- INSTRUCTIONS FOR THE TASK: Write every entry out again exactly, please, and skip the pictures.

- SUPPLIED INFORMATION:
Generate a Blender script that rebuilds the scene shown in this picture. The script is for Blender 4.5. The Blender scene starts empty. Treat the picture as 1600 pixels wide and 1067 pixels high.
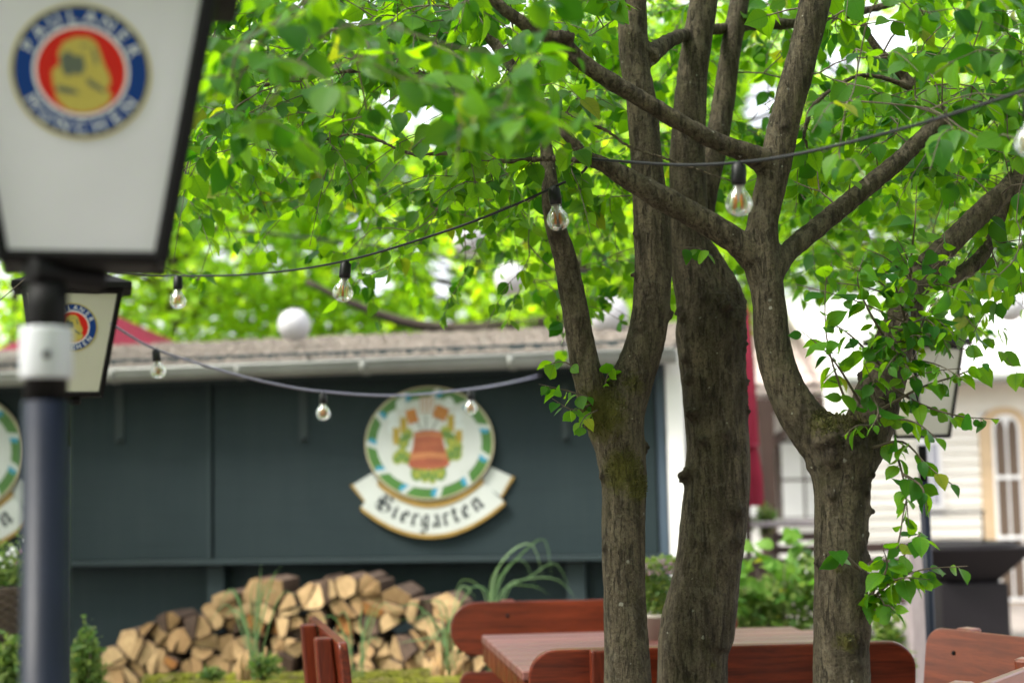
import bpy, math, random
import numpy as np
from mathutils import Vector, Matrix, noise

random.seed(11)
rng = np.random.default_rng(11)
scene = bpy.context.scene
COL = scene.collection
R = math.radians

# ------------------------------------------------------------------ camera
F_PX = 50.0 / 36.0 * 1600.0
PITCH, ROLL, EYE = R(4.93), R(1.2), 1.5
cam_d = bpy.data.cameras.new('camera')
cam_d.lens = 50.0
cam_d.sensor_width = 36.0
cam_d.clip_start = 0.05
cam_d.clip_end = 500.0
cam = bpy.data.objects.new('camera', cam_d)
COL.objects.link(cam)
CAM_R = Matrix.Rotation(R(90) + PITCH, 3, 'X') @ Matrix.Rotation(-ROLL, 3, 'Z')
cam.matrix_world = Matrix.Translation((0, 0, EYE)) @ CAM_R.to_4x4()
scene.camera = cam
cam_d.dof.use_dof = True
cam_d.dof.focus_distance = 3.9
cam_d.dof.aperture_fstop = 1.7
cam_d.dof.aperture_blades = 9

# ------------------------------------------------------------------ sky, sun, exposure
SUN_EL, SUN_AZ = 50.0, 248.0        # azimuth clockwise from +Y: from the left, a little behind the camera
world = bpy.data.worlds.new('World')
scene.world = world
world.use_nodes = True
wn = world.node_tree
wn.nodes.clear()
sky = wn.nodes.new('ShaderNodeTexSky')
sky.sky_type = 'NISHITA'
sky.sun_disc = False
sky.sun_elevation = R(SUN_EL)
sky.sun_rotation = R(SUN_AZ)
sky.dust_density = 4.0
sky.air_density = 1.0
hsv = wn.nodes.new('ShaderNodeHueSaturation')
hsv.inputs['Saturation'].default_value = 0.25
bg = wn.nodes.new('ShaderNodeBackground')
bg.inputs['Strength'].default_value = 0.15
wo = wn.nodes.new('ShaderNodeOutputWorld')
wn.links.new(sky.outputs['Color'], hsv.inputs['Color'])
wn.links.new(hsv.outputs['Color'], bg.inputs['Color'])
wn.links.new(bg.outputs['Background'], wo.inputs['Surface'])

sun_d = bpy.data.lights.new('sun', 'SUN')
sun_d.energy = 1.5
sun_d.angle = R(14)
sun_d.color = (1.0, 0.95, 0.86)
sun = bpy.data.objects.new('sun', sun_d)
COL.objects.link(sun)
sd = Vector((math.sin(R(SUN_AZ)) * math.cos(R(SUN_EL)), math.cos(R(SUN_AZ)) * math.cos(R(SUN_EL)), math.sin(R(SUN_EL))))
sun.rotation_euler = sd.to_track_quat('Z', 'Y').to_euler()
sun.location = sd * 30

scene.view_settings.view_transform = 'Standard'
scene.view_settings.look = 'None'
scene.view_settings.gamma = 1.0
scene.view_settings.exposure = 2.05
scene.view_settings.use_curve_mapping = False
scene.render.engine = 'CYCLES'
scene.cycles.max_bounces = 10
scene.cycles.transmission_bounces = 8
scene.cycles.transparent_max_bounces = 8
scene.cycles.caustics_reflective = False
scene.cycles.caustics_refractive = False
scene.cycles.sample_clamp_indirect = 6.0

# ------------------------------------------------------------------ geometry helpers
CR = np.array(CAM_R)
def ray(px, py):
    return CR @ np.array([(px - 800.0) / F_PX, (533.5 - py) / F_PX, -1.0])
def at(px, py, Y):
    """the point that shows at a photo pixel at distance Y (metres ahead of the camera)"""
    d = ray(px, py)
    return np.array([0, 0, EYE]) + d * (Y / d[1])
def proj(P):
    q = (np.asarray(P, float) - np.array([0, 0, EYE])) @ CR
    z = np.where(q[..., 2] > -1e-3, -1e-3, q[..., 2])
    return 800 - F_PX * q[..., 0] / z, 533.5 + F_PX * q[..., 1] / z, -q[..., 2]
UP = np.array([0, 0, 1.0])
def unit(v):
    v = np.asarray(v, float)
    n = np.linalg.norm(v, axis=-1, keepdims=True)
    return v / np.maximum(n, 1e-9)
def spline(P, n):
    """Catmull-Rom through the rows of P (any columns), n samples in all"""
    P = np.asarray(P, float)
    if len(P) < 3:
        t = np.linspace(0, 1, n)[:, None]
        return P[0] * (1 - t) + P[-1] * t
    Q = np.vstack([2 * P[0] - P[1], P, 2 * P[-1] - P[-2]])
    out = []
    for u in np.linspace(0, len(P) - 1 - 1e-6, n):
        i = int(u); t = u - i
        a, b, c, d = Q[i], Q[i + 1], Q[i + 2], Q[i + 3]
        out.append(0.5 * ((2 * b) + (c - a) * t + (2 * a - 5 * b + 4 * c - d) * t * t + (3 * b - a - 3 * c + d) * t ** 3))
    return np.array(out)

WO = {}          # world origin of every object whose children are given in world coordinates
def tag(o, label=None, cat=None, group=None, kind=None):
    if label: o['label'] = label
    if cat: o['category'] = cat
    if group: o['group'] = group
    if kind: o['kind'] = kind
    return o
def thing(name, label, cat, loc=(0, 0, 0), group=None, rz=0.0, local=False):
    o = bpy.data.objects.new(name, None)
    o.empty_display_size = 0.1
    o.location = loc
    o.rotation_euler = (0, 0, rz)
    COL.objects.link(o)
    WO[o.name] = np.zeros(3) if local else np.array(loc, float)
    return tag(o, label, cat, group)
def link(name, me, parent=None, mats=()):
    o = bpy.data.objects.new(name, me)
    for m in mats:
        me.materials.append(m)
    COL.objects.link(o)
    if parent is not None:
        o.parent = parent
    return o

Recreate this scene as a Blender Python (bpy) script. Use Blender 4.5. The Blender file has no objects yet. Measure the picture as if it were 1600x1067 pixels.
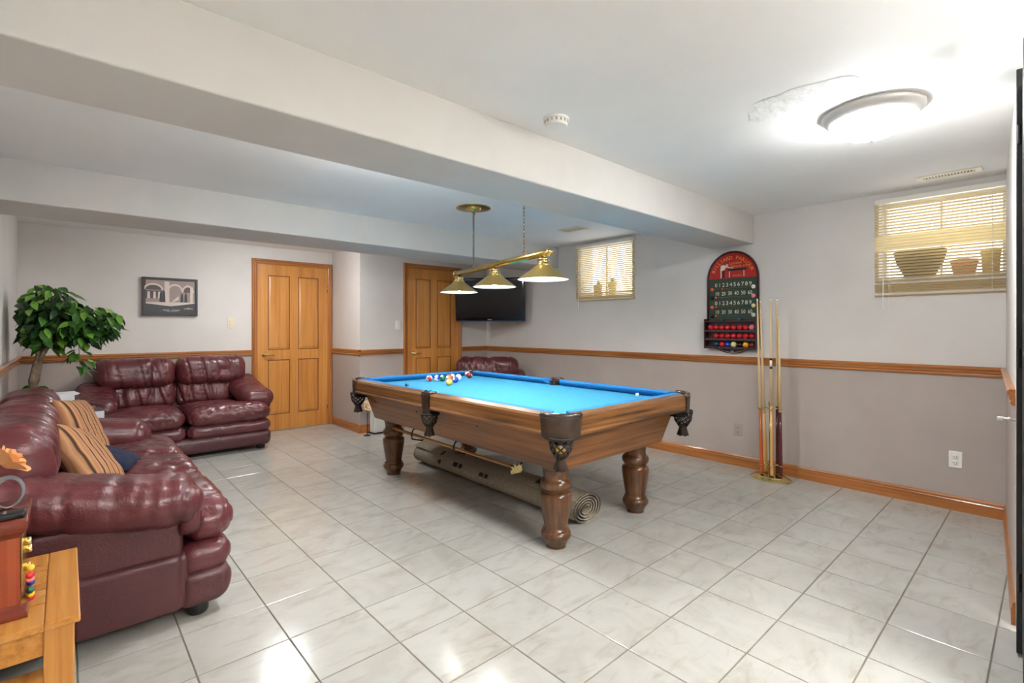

- ANSWER FOR THIS EXERCISE:
Generate a Blender script that rebuilds the scene shown in this picture. The script is for Blender 4.5. The Blender scene starts empty. Treat the picture as 1600 pixels wide and 1067 pixels high.
import bpy, math, random
import numpy as np
from mathutils import Vector, Matrix, noise

random.seed(11)
rng = np.random.default_rng(11)
scene = bpy.context.scene
COL = scene.collection
R = math.radians

# ------------------------------------------------------------------ camera
F_PX = 50.0 / 36.0 * 1600.0
PITCH, ROLL, EYE = R(4.93), R(1.2), 1.5
cam_d = bpy.data.cameras.new('camera')
cam_d.lens = 50.0
cam_d.sensor_width = 36.0
cam_d.clip_start = 0.05
cam_d.clip_end = 500.0
cam = bpy.data.objects.new('camera', cam_d)
COL.objects.link(cam)
CAM_R = Matrix.Rotation(R(90) + PITCH, 3, 'X') @ Matrix.Rotation(-ROLL, 3, 'Z')
cam.matrix_world = Matrix.Translation((0, 0, EYE)) @ CAM_R.to_4x4()
scene.camera = cam
cam_d.dof.use_dof = True
cam_d.dof.focus_distance = 3.9
cam_d.dof.aperture_fstop = 1.7
cam_d.dof.aperture_blades = 9

# ------------------------------------------------------------------ sky, sun, exposure
SUN_EL, SUN_AZ = 50.0, 248.0        # azimuth clockwise from +Y: from the left, a little behind the camera
world = bpy.data.worlds.new('World')
scene.world = world
world.use_nodes = True
wn = world.node_tree
wn.nodes.clear()
sky = wn.nodes.new('ShaderNodeTexSky')
sky.sky_type = 'NISHITA'
sky.sun_disc = False
sky.sun_elevation = R(SUN_EL)
sky.sun_rotation = R(SUN_AZ)
sky.dust_density = 4.0
sky.air_density = 1.0
hsv = wn.nodes.new('ShaderNodeHueSaturation')
hsv.inputs['Saturation'].default_value = 0.25
bg = wn.nodes.new('ShaderNodeBackground')
bg.inputs['Strength'].default_value = 0.15
wo = wn.nodes.new('ShaderNodeOutputWorld')
wn.links.new(sky.outputs['Color'], hsv.inputs['Color'])
wn.links.new(hsv.outputs['Color'], bg.inputs['Color'])
wn.links.new(bg.outputs['Background'], wo.inputs['Surface'])

sun_d = bpy.data.lights.new('sun', 'SUN')
sun_d.energy = 1.5
sun_d.angle = R(14)
sun_d.color = (1.0, 0.95, 0.86)
sun = bpy.data.objects.new('sun', sun_d)
COL.objects.link(sun)
sd = Vector((math.sin(R(SUN_AZ)) * math.cos(R(SUN_EL)), math.cos(R(SUN_AZ)) * math.cos(R(SUN_EL)), math.sin(R(SUN_EL))))
sun.rotation_euler = sd.to_track_quat('Z', 'Y').to_euler()
sun.location = sd * 30

scene.view_settings.view_transform = 'Standard'
scene.view_settings.look = 'None'
scene.view_settings.gamma = 1.0
scene.view_settings.exposure = 2.05
scene.view_settings.use_curve_mapping = False
scene.render.engine = 'CYCLES'
scene.cycles.max_bounces = 10
scene.cycles.transmission_bounces = 8
scene.cycles.transparent_max_bounces = 8
scene.cycles.caustics_reflective = False
scene.cycles.caustics_refractive = False
scene.cycles.sample_clamp_indirect = 6.0

# ------------------------------------------------------------------ geometry helpers
CR = np.array(CAM_R)
def ray(px, py):
    return CR @ np.array([(px - 800.0) / F_PX, (533.5 - py) / F_PX, -1.0])
def at(px, py, Y):
    """the point that shows at a photo pixel at distance Y (metres ahead of the camera)"""
    d = ray(px, py)
    return np.array([0, 0, EYE]) + d * (Y / d[1])
def proj(P):
    q = (np.asarray(P, float) - np.array([0, 0, EYE])) @ CR
    z = np.where(q[..., 2] > -1e-3, -1e-3, q[..., 2])
    return 800 - F_PX * q[..., 0] / z, 533.5 + F_PX * q[..., 1] / z, -q[..., 2]
UP = np.array([0, 0, 1.0])
def unit(v):
    v = np.asarray(v, float)
    n = np.linalg.norm(v, axis=-1, keepdims=True)
    return v / np.maximum(n, 1e-9)
def spline(P, n):
    """Catmull-Rom through the rows of P (any columns), n samples in all"""
    P = np.asarray(P, float)
    if len(P) < 3:
        t = np.linspace(0, 1, n)[:, None]
        return P[0] * (1 - t) + P[-1] * t
    Q = np.vstack([2 * P[0] - P[1], P, 2 * P[-1] - P[-2]])
    out = []
    for u in np.linspace(0, len(P) - 1 - 1e-6, n):
        i = int(u); t = u - i
        a, b, c, d = Q[i], Q[i + 1], Q[i + 2], Q[i + 3]
        out.append(0.5 * ((2 * b) + (c - a) * t + (2 * a - 5 * b + 4 * c - d) * t * t + (3 * b - a - 3 * c + d) * t ** 3))
    return np.array(out)

WO = {}          # world origin of every object whose children are given in world coordinates
def tag(o, label=None, cat=None, group=None, kind=None):
    if label: o['label'] = label
    if cat: o['category'] = cat
    if group: o['group'] = group
    if kind: o['kind'] = kind
    return o
def thing(name, label, cat, loc=(0, 0, 0), group=None, rz=0.0, local=False):
    o = bpy.data.objects.new(name, None)
    o.empty_display_size = 0.1
    o.location = loc
    o.rotation_euler = (0, 0, rz)
    COL.objects.link(o)
    WO[o.name] = np.zeros(3) if local else np.array(loc, float)
    return tag(o, label, cat, group)
def link(name, me, parent=None, mats=()):
    o = bpy.data.objects.new(name, me)
    for m in mats:
        me.materials.append(m)
    COL.objects.link(o)
    if parent is not None:
        o.parent = parent
    return o

Recreate this scene as a Blender Python (bpy) script. Use Blender 4.5. The Blender file has no objects yet. Measure the picture as if it were 1600x1067 pixels.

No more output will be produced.